Every line that contains the word "scene" should be copied.

**Data:**
+--

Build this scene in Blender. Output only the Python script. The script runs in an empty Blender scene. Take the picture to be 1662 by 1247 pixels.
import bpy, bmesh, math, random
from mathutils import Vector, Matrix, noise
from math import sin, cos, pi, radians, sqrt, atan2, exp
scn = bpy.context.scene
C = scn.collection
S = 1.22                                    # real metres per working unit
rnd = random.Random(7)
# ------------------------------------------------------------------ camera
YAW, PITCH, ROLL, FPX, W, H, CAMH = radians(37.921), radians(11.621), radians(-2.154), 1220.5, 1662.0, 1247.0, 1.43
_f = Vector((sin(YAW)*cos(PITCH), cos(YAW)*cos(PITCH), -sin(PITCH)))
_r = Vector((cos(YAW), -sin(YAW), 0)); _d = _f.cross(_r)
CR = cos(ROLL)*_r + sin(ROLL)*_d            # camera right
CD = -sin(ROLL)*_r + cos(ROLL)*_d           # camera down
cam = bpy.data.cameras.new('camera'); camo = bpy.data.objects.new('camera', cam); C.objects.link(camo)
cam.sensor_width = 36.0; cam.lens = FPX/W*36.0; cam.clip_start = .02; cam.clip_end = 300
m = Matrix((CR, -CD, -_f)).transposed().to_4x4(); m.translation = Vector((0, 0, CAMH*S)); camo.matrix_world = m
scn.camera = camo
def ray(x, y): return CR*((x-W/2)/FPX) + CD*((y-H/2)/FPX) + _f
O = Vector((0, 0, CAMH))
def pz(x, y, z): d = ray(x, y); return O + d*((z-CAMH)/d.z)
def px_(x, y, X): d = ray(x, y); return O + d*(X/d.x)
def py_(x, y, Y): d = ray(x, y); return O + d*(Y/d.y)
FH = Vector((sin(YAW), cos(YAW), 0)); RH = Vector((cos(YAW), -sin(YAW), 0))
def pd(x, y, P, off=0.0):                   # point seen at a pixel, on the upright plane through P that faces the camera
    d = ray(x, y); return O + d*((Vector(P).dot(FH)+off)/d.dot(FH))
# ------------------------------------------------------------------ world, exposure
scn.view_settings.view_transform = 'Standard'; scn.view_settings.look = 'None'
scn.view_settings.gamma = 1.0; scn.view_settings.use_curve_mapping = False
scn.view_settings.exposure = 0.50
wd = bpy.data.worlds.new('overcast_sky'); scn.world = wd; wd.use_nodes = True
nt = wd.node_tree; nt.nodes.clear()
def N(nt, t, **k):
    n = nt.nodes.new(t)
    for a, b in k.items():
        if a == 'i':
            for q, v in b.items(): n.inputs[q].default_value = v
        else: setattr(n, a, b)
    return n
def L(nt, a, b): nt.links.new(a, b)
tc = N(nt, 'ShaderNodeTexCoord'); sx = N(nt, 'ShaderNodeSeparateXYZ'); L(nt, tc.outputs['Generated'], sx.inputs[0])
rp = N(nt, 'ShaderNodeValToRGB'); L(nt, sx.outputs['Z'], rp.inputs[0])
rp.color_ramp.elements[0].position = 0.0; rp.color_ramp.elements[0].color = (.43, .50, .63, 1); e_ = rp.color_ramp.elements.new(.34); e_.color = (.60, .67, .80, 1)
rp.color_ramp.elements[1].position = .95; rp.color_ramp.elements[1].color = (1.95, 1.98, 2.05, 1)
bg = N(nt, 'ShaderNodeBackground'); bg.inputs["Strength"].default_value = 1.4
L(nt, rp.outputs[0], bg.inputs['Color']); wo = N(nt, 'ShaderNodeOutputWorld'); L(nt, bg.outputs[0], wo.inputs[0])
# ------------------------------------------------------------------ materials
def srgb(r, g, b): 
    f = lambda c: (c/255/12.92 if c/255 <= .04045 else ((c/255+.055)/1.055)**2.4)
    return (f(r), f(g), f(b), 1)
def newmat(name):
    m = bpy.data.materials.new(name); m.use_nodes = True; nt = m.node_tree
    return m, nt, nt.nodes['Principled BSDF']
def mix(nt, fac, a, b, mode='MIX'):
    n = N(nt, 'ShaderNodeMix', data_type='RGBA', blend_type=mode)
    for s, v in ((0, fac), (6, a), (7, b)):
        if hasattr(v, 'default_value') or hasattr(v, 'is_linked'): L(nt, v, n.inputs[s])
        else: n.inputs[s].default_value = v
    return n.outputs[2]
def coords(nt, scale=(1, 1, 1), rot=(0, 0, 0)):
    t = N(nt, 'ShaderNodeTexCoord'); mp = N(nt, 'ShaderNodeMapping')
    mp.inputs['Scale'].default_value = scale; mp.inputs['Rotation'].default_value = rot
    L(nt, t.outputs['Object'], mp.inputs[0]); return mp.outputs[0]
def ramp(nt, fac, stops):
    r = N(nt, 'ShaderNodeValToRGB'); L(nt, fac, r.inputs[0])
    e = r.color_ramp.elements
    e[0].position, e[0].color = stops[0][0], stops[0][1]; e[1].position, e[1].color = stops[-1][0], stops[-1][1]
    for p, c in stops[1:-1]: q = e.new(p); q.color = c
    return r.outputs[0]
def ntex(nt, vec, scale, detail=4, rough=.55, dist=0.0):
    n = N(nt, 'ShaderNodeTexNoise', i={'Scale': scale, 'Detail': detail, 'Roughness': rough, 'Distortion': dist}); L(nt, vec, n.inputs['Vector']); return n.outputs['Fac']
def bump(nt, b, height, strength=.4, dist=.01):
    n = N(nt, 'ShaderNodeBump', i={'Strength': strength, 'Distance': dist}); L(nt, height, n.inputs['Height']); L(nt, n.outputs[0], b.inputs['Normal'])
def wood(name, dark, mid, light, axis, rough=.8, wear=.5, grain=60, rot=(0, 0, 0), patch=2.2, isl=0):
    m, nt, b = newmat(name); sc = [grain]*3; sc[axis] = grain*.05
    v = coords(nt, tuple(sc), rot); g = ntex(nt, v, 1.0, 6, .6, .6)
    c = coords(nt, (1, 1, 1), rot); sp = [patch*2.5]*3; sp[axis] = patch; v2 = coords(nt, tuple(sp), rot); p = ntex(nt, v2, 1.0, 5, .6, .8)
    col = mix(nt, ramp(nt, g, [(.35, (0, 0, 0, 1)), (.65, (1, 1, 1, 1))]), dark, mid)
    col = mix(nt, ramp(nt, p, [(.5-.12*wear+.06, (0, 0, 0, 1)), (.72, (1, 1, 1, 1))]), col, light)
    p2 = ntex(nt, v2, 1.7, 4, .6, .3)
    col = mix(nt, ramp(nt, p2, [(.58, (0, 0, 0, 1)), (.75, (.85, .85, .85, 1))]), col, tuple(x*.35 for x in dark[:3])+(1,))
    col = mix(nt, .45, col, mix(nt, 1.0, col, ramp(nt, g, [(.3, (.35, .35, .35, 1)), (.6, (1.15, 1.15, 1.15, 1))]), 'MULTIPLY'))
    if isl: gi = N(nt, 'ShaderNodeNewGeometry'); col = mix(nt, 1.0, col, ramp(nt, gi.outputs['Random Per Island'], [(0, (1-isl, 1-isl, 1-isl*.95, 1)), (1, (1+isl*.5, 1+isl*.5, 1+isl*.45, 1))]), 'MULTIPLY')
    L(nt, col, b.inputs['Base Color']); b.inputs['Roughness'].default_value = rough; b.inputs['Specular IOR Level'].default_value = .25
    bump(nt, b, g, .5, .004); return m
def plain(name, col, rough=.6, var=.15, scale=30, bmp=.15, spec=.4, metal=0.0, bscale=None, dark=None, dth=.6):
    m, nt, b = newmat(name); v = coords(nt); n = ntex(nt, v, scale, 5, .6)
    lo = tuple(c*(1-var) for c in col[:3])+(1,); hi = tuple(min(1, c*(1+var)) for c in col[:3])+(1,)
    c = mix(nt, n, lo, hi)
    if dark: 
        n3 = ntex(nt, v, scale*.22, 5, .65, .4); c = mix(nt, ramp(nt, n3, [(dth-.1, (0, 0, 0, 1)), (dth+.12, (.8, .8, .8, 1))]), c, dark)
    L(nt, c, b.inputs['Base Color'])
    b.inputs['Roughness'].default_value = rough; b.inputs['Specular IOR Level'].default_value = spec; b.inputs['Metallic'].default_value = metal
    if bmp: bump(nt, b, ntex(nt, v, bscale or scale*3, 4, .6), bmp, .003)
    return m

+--

**Complete answer:**
Build this scene in Blender. Output only the Python script. The script runs in an empty Blender scene. Take the picture to be 1662 by 1247 pixels.
scn = bpy.context.scene